[PROBLEM REQUIREMENTS] Transcribe each line of the material as it is, and drop any picture.

[RECORDED INFORMATION]
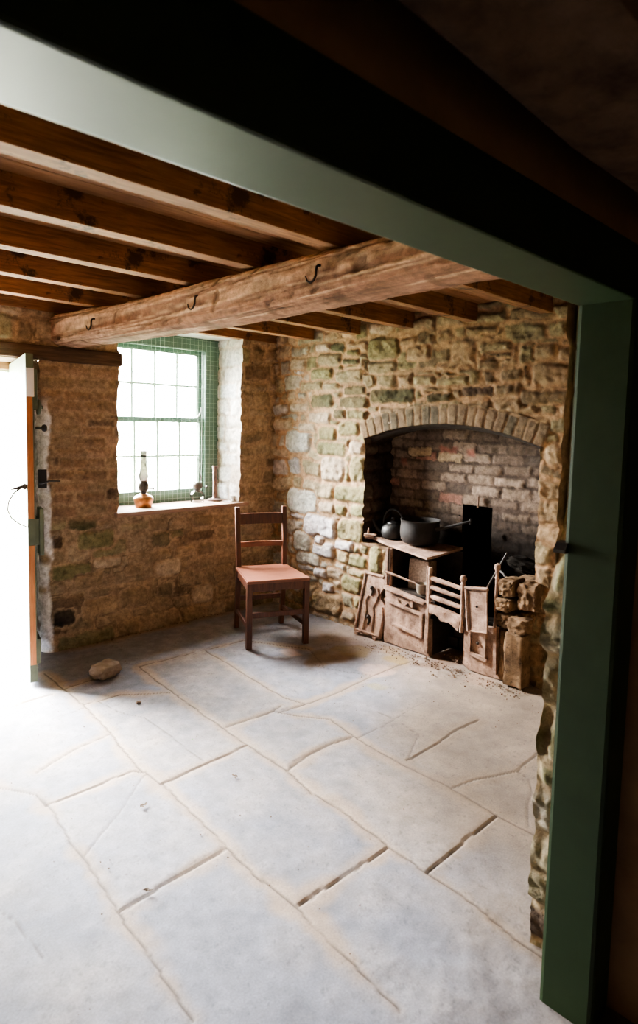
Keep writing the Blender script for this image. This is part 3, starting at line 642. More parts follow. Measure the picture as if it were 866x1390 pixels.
# rough hewn trunk that carries the joists
na, nl_ = 120, 620
A_, S_ = np.meshgrid(np.linspace(0, 2 * PI, na + 1), np.linspace(-3.45, .16, nl_), indexing='ij')
ca, sa = np.cos(A_), np.sin(A_); e = 2 / 3.4
sx = np.sign(ca) * np.abs(ca) ** e; sz = np.sign(sa) * np.abs(sa) ** e
n1 = fbm(A_ * 1.2 + 7, S_ * 1.3, 110, 4); n1b = fbm((2 * PI - A_) * 1.2 + 7, S_ * 1.3, 110, 4)
wgt = sstep(0, .8, A_) ; n1 = n1 * sstep(0., .6, A_) * sstep(2 * PI, 2 * PI - .6, A_)
n2 = fbm(np.cos(A_) * 3 + 9, S_ * 6 + np.sin(A_) * 3, 111, 4); n3 = fbm(np.cos(A_) * 14 + 19, S_ * 2.2 + 5, 112, 4) * .6 + fbm(np.sin(A_) * 16 + 29, S_ * 2.6 + 9, 115, 4) * .6; n4 = fbm(S_ * 22, np.sin(A_) * 5 + 11, 116, 3)
hw = .128 + .010 * np.sin(S_ * 1.9 + 1) + .012 * sstep(-2.6, -3.3, S_); hz = .098 + .006 * np.sin(S_ * 2.3) - .012 * sstep(-1.2, -2.7, S_)
k = 1 + .06 * n1 + .06 * n2 + .05 * n3 + .02 * n4
bxx = -1.668 - .068 * sstep(-1.0, .05, S_) + .012 * np.sin(S_ * 1.4); bzz = 2.055 + .018 * sstep(-1.2, -2.7, S_)
Px = bxx + sx * hw * k; Pz = np.minimum(bzz + sz * hz * k, ZJ - .0005)
pale = np.array((.50, .32, .21)); rind = np.array((.20, .098, .06)); pink = np.array((.48, .31, .235)); drk = np.array((.10, .05, .03))
under = sstep(.25, -.45, sa)
bark = sstep(-.05, .25, fbm(np.cos(A_) * 4 + 3, S_ * 2.2 + np.sin(A_) * 6, 113, 4) + .55 * under * sstep(-.4, -1.6, S_) - .10)
Cb2 = blend(np.broadcast_to(pale, A_.shape + (3,)), np.broadcast_to(pink, A_.shape + (3,)), sstep(-1.2, -.2, S_))
Cb2 = blend(Cb2, np.broadcast_to(rind, Cb2.shape), bark * .92)
adz = sstep(.30, .42, vnoise(S_ * 15 + sa * 1.5, sa * 2.2 + 4, 114) + .12 * n3) + .8 * sstep(.30, .5, n3 + .2 * n2); Cb2 = blend(Cb2, np.broadcast_to(drk, Cb2.shape), np.clip(adz, 0, 1) * .72)
Cb2 = Cb2 * np.clip(1 + .7 * n3 + .5 * n2 + .3 * n4, .25, 1.5)[..., None]
kk = 1 - .05 * adz - .02 * bark
Px = bxx + (Px - bxx) * kk
trunk = grid_mesh('ceiling_beam', np.stack([Px, S_, Pz], -1), np.clip(Cb2, .01, .8), M['stone'])
tag(trunk, 'rough hewn tree trunk beam carrying the joists, old iron hooks in its side', 'beam', kind='thing')
for (hy, hzv, flip) in ((-.534, 2.045, 1), (-1.523, 2.055, 1), (-2.322, 2.065, 1)):
    b = B(); xh = -1.668 - .068 * float(sstep(-1.0, .05, np.array(hy))) + .012 * math.sin(hy * 1.4) - .128 - .010 * math.sin(hy * 1.9 + 1) - .004
    b.tube([(xh + .05, hy, hzv + .026), (xh + .0, hy, hzv + .026), (xh - .009, hy, hzv + .020), (xh - .012, hy, hzv + .008), (xh - .013, hy + .001, hzv - .014), (xh - .015, hy + .010, hzv - .030), (xh - .017, hy + .026, hzv - .037), (xh - .018, hy + .042, hzv - .028), (xh - .018, hy + .050, hzv - .010)], [.005, .005, .005, .0048, .0046, .0044, .004, .0035, .0025], 8)
    obj('hook', b, M['hook'], trunk, True, local=True, label='dark iron hook driven into the beam')

# ---------------------------------------------------------------- partition between the rooms, with its rough stone end
KX = -1.951; YF0, YF1, HL = -3.512, -3.375, 1.80
zp = axis_pts([-.04, 2.27], .010); tp = axis_pts([0, .03, .10], .008); T, Zp = np.meshgrid(tp, zp, indexing='ij')
h, c = masonry(T, Zp, 121, (.07, .15), (.30, .34), (.33, .25, .16), lambda a, b_, r1, r2: pickc(r1, [((.22, .20, .115), 3), ((.30, .25, .165), 3), ((.17, .15, .085), 1.5), ((.36, .31, .24), 1)]), [(.06, .07, .12, .05, 'K')], warp=.012, relief=.030, grain=.012, joint=.02)
bul = sstep(1.30, 1.0, Zp)
per = -.008 + bul * (.031 + .020 * fbm(Zp * 5.2, Zp * 0 + 2.2, 122, 3)) + h * .4 * bul
P = np.stack([-1.735 - 2.48 * np.clip(per, -.01, .05) + .05 * sstep(.05, .0, T) * 0, YF1 + .004 + T, Zp], -1)
wall_front = grid_mesh('wall_front', P, c, M['stone'], kind='structure')
zq = axis_pts([-.04, 2.27], .03); xq = axis_pts([-1.76, .02], .03); Xq, Zq = np.meshgrid(xq, zq, indexing='ij')
h, c = masonry(Xq, Zq, 123, (.1, .18), (.15, .3), (.33, .25, .16), pal_back)
grid_mesh('wall_face', np.stack([Xq, YF1 + .10 + h * .5, Zq], -1), c, M['stone'], wall_front, 'structure')
b = B(); b.box2((-1.72, YF1 - .02, -.05), (.05, YF1 + .09, 2.262)); b.box2((-4.4, -3.50, HL + .125), (-1.9, -3.20, 2.262))
b.box2((-4.4, -3.50, -.05), (-3.95, -3.20, 2.0)); obj('wall_core', b, M['plaster'], wall_front, kind='structure')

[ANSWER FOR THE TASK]
Keep writing the Blender script for this image. This is part 3, starting at line 642. More parts follow. Measure the picture as if it were 866x1390 pixels.
# rough hewn trunk that carries the joists
na, nl_ = 120, 620
A_, S_ = np.meshgrid(np.linspace(0, 2 * PI, na + 1), np.linspace(-3.45, .16, nl_), indexing='ij')
ca, sa = np.cos(A_), np.sin(A_); e = 2 / 3.4
sx = np.sign(ca) * np.abs(ca) ** e; sz = np.sign(sa) * np.abs(sa) ** e
n1 = fbm(A_ * 1.2 + 7, S_ * 1.3, 110, 4); n1b = fbm((2 * PI - A_) * 1.2 + 7, S_ * 1.3, 110, 4)
wgt = sstep(0, .8, A_) ; n1 = n1 * sstep(0., .6, A_) * sstep(2 * PI, 2 * PI - .6, A_)
n2 = fbm(np.cos(A_) * 3 + 9, S_ * 6 + np.sin(A_) * 3, 111, 4); n3 = fbm(np.cos(A_) * 14 + 19, S_ * 2.2 + 5, 112, 4) * .6 + fbm(np.sin(A_) * 16 + 29, S_ * 2.6 + 9, 115, 4) * .6; n4 = fbm(S_ * 22, np.sin(A_) * 5 + 11, 116, 3)
hw = .128 + .010 * np.sin(S_ * 1.9 + 1) + .012 * sstep(-2.6, -3.3, S_); hz = .098 + .006 * np.sin(S_ * 2.3) - .012 * sstep(-1.2, -2.7, S_)
k = 1 + .06 * n1 + .06 * n2 + .05 * n3 + .02 * n4
bxx = -1.668 - .068 * sstep(-1.0, .05, S_) + .012 * np.sin(S_ * 1.4); bzz = 2.055 + .018 * sstep(-1.2, -2.7, S_)
Px = bxx + sx * hw * k; Pz = np.minimum(bzz + sz * hz * k, ZJ - .0005)
pale = np.array((.50, .32, .21)); rind = np.array((.20, .098, .06)); pink = np.array((.48, .31, .235)); drk = np.array((.10, .05, .03))
under = sstep(.25, -.45, sa)
bark = sstep(-.05, .25, fbm(np.cos(A_) * 4 + 3, S_ * 2.2 + np.sin(A_) * 6, 113, 4) + .55 * under * sstep(-.4, -1.6, S_) - .10)
Cb2 = blend(np.broadcast_to(pale, A_.shape + (3,)), np.broadcast_to(pink, A_.shape + (3,)), sstep(-1.2, -.2, S_))
Cb2 = blend(Cb2, np.broadcast_to(rind, Cb2.shape), bark * .92)
adz = sstep(.30, .42, vnoise(S_ * 15 + sa * 1.5, sa * 2.2 + 4, 114) + .12 * n3) + .8 * sstep(.30, .5, n3 + .2 * n2); Cb2 = blend(Cb2, np.broadcast_to(drk, Cb2.shape), np.clip(adz, 0, 1) * .72)
Cb2 = Cb2 * np.clip(1 + .7 * n3 + .5 * n2 + .3 * n4, .25, 1.5)[..., None]
kk = 1 - .05 * adz - .02 * bark
Px = bxx + (Px - bxx) * kk
trunk = grid_mesh('ceiling_beam', np.stack([Px, S_, Pz], -1), np.clip(Cb2, .01, .8), M['stone'])
tag(trunk, 'rough hewn tree trunk beam carrying the joists, old iron hooks in its side', 'beam', kind='thing')
for (hy, hzv, flip) in ((-.534, 2.045, 1), (-1.523, 2.055, 1), (-2.322, 2.065, 1)):
    b = B(); xh = -1.668 - .068 * float(sstep(-1.0, .05, np.array(hy))) + .012 * math.sin(hy * 1.4) - .128 - .010 * math.sin(hy * 1.9 + 1) - .004
    b.tube([(xh + .05, hy, hzv + .026), (xh + .0, hy, hzv + .026), (xh - .009, hy, hzv + .020), (xh - .012, hy, hzv + .008), (xh - .013, hy + .001, hzv - .014), (xh - .015, hy + .010, hzv - .030), (xh - .017, hy + .026, hzv - .037), (xh - .018, hy + .042, hzv - .028), (xh - .018, hy + .050, hzv - .010)], [.005, .005, .005, .0048, .0046, .0044, .004, .0035, .0025], 8)
    obj('hook', b, M['hook'], trunk, True, local=True, label='dark iron hook driven into the beam')

# ---------------------------------------------------------------- partition between the rooms, with its rough stone end
KX = -1.951; YF0, YF1, HL = -3.512, -3.375, 1.80
zp = axis_pts([-.04, 2.27], .010); tp = axis_pts([0, .03, .10], .008); T, Zp = np.meshgrid(tp, zp, indexing='ij')
h, c = masonry(T, Zp, 121, (.07, .15), (.30, .34), (.33, .25, .16), lambda a, b_, r1, r2: pickc(r1, [((.22, .20, .115), 3), ((.30, .25, .165), 3), ((.17, .15, .085), 1.5), ((.36, .31, .24), 1)]), [(.06, .07, .12, .05, 'K')], warp=.012, relief=.030, grain=.012, joint=.02)
bul = sstep(1.30, 1.0, Zp)
per = -.008 + bul * (.031 + .020 * fbm(Zp * 5.2, Zp * 0 + 2.2, 122, 3)) + h * .4 * bul
P = np.stack([-1.735 - 2.48 * np.clip(per, -.01, .05) + .05 * sstep(.05, .0, T) * 0, YF1 + .004 + T, Zp], -1)
wall_front = grid_mesh('wall_front', P, c, M['stone'], kind='structure')
zq = axis_pts([-.04, 2.27], .03); xq = axis_pts([-1.76, .02], .03); Xq, Zq = np.meshgrid(xq, zq, indexing='ij')
h, c = masonry(Xq, Zq, 123, (.1, .18), (.15, .3), (.33, .25, .16), pal_back)
grid_mesh('wall_face', np.stack([Xq, YF1 + .10 + h * .5, Zq], -1), c, M['stone'], wall_front, 'structure')
b = B(); b.box2((-1.72, YF1 - .02, -.05), (.05, YF1 + .09, 2.262)); b.box2((-4.4, -3.50, HL + .125), (-1.9, -3.20, 2.262))
b.box2((-4.4, -3.50, -.05), (-3.95, -3.20, 2.0)); obj('wall_core', b, M['plaster'], wall_front, kind='structure')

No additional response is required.